Breitband-Stiefkinder wehren sich Rund 2200 Gemeinden in Deutschland können keine Breitband-Verbindungen nutzen. Von den vielfältigen Versuchen, dem Ex-Monopolisten ein Schnippchen zu schlagen.
In Bernried, einer schmucken Gemeinde am idyllischen Starnberger See, gibt es Natur und Landschaft satt, das Buchheim-Museum, ein neu ausgewiesenes Industriegebiet, aber keine Breitbandverbindungen. Bei allem, was über ISDN hinausgeht, heißt es schlicht: Fehlanzeige. Die Telekom hält den Ort hin, alternative Betreiber winken aus Kostengründen ab. So verzweifelt sind inzwischen die Gemeindeoberen, die um den langfristigen Erfolg ihrer Gewerbeansiedlung fürchten, dass man sich auf einer Pressekonferenz anlässlich der Systems 2007 hinter die Forderung der bayerischen FDP nach einer stets fortzuschreibenden Universaldienstleistung im Telekommunikationsgesetz (TKG) stellte. Das würde Anschlusszwang für Breitbandprovider bedeuten. Dabei ist die FDP erstens im bayerischen Landtag derzeit noch nicht einmal vertreten, zweitens bekanntlich nicht gerade eine Freundin obrigkeitlicher Eingriffe.

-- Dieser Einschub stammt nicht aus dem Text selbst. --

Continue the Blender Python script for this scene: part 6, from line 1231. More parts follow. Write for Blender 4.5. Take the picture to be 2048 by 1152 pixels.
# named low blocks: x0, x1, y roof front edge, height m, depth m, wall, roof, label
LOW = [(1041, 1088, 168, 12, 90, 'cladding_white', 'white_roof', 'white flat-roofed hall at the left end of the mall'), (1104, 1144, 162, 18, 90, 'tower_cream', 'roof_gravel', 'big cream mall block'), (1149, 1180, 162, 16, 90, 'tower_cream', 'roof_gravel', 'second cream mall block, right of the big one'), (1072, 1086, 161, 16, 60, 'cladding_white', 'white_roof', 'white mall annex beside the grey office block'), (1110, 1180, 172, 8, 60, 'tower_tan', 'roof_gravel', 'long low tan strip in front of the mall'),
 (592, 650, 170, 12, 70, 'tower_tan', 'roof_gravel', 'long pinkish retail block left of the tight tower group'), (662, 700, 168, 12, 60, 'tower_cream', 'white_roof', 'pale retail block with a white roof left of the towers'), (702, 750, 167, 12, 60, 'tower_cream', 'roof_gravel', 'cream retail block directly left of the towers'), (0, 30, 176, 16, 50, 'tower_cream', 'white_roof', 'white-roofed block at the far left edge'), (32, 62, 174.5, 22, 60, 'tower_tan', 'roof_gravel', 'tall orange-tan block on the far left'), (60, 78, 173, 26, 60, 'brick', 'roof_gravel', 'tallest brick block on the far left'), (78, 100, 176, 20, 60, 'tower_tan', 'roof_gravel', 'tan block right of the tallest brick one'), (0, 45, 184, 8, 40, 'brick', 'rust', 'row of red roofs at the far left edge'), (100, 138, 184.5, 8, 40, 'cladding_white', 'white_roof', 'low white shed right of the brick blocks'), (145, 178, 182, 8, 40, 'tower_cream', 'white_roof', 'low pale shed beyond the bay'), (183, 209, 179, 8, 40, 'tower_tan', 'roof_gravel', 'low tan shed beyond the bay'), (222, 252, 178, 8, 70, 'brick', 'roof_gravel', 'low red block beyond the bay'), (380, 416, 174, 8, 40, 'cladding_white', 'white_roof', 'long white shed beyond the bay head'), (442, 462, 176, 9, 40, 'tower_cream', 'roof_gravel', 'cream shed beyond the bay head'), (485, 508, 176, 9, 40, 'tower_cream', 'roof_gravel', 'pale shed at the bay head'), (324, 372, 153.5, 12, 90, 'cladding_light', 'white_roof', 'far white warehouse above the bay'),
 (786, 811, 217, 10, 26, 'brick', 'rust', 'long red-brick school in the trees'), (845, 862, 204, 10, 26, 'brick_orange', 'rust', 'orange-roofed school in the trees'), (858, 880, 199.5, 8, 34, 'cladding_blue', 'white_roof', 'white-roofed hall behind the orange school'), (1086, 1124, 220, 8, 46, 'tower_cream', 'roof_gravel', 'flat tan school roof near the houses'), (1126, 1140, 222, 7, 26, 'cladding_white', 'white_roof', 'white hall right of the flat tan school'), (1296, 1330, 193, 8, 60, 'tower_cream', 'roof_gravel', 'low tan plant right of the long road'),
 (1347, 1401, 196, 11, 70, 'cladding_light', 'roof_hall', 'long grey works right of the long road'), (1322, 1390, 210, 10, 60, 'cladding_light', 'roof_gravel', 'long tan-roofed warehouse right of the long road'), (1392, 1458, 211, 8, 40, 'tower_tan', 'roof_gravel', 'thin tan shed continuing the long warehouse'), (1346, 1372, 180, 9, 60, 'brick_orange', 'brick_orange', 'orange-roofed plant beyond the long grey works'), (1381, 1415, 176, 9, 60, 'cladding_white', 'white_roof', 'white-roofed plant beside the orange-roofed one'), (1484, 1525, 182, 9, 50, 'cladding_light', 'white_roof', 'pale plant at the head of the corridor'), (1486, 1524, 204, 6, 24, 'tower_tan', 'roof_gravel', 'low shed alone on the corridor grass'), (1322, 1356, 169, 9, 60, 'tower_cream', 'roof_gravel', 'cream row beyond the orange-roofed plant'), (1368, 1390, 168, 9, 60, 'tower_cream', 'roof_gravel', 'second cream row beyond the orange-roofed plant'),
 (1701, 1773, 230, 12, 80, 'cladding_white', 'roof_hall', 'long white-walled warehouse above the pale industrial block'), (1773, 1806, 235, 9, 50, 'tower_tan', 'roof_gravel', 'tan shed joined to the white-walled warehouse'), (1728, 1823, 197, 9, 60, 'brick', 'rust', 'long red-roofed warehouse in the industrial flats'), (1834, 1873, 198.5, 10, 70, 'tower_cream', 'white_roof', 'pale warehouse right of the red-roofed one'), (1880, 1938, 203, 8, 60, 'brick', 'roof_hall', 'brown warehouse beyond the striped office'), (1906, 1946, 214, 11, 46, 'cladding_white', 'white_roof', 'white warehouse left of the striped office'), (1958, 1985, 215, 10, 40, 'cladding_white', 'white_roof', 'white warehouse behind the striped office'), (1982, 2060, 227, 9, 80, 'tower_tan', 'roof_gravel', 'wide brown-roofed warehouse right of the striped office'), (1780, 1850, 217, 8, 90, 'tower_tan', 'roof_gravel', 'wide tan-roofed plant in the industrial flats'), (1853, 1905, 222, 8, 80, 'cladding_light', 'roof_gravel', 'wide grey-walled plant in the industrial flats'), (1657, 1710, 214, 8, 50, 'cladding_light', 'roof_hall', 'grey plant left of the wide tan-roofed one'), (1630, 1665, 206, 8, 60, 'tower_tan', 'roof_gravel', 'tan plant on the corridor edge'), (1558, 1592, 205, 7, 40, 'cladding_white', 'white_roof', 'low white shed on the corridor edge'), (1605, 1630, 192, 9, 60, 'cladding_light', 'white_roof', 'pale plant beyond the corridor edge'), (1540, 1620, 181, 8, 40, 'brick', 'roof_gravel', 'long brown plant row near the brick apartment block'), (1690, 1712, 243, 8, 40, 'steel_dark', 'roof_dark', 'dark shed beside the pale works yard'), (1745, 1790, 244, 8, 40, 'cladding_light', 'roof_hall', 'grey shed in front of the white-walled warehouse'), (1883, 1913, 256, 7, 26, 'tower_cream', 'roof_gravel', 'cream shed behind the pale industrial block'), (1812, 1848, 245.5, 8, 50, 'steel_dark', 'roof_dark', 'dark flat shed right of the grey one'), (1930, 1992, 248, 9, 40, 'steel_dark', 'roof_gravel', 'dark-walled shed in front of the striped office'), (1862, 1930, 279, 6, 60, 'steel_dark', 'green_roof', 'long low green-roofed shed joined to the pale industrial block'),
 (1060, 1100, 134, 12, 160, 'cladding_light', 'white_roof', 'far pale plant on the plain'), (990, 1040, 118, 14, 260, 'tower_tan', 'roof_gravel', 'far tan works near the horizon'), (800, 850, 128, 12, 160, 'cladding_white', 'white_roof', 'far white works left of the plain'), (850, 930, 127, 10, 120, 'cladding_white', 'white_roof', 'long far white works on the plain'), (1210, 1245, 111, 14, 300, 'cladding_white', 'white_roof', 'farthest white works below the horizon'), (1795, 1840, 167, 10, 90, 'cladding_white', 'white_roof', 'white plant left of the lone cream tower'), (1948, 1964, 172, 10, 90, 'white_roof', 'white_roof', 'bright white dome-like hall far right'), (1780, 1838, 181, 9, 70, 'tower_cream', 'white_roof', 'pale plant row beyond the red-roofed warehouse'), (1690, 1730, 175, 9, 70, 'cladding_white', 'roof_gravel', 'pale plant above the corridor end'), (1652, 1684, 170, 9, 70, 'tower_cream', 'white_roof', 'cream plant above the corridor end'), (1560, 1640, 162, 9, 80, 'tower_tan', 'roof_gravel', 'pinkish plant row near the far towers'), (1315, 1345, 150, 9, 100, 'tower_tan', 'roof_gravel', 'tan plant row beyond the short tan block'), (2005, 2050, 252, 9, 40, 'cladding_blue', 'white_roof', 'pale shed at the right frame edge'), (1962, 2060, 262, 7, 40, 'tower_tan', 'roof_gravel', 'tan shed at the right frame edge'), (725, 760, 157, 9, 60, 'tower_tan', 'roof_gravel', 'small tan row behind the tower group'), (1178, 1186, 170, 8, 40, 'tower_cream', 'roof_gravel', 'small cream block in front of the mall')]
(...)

Drahtlos durchs Niemandsland Wie Bernried geht es nach Schätzungen des VATM (Verband der Anbieter von Telekommunikations- und Mehrwertdiensten) rund 2200 Gemeinden im Bundesgebiet. Dabei bezeichnet der Begriff Breitband in Europa nicht etwa Megabit-breite Übertragungs-Highways, sondern jede Verbindung, die schneller als 144 KBit/s ist – angesichts der Anforderungen so mancher Büroanwendung ein schlechter Witz. So wundert es nicht, dass immer mehr Städte und Regionen auf Abhilfe sinnen. Im niedersächsischen Landkreis Osterholz beispielsweise, dessen Gewerbepark A27 ebenfalls breitbandlos über die Runden kommen musste, errichtete man im Rahmen eines EU-geförderten Projekts zur TK-Erschließung des ländlichen Raums Wireless-Breitbandverbindungen. Die Telekom wollte lediglich PMX (Primärmultiplex)-ISDN-Anschlüsse mit 2 MBit/s und zu rund 1000 Euro monatlich bereitstellen. Nun kann jedes Unternehmen mindestens 256 KBit/s Up- und Downloadgeschwindigkeit nutzen. An dem Projekt sind Unternehmenspartner aus der Region wie das NETZ-Zentrum für innovative Technologien, der Bremer Richtfunkspezialist Briteline, Kensy Systemtechnik, ein Anbieter selbst entwickelter WLAN-Produkte, und die Osterholzer Pro Arbeit, eine kommunale Anstalt öffentlichen Rechts, beteiligt. Auch in der brandenburgischen Flächengemeinde Königswusterhausen erwägt man die Lösung des gordischen Breitband-Knotens mittels neuartiger, kooperativer Finanzierungsmodelle und drahtloser Technik. Deren Implementierung ist freilich ein kniffliges Handwerk. Denn vieles funktioniert nicht so, wie es eigentlich sollte, stellt Thomas Rottenau von der Fachhochschule Stralsund, Fachbereich Elektrotechnik/ Informatik, bei seinen Laboruntersuchungen immer wieder fest. Von ihnen berichtete er auf der Frankfurter IT-Kongressmesse Interop: »Es arbeitet am Ende nur gut zusammen, was auch gründlich zusammen getestet wurde«, resümiert er seine Erfahrungen mit Equipment, das, angeblich standardkonform, im Ernstfall doch tut oder nicht tut, was es will.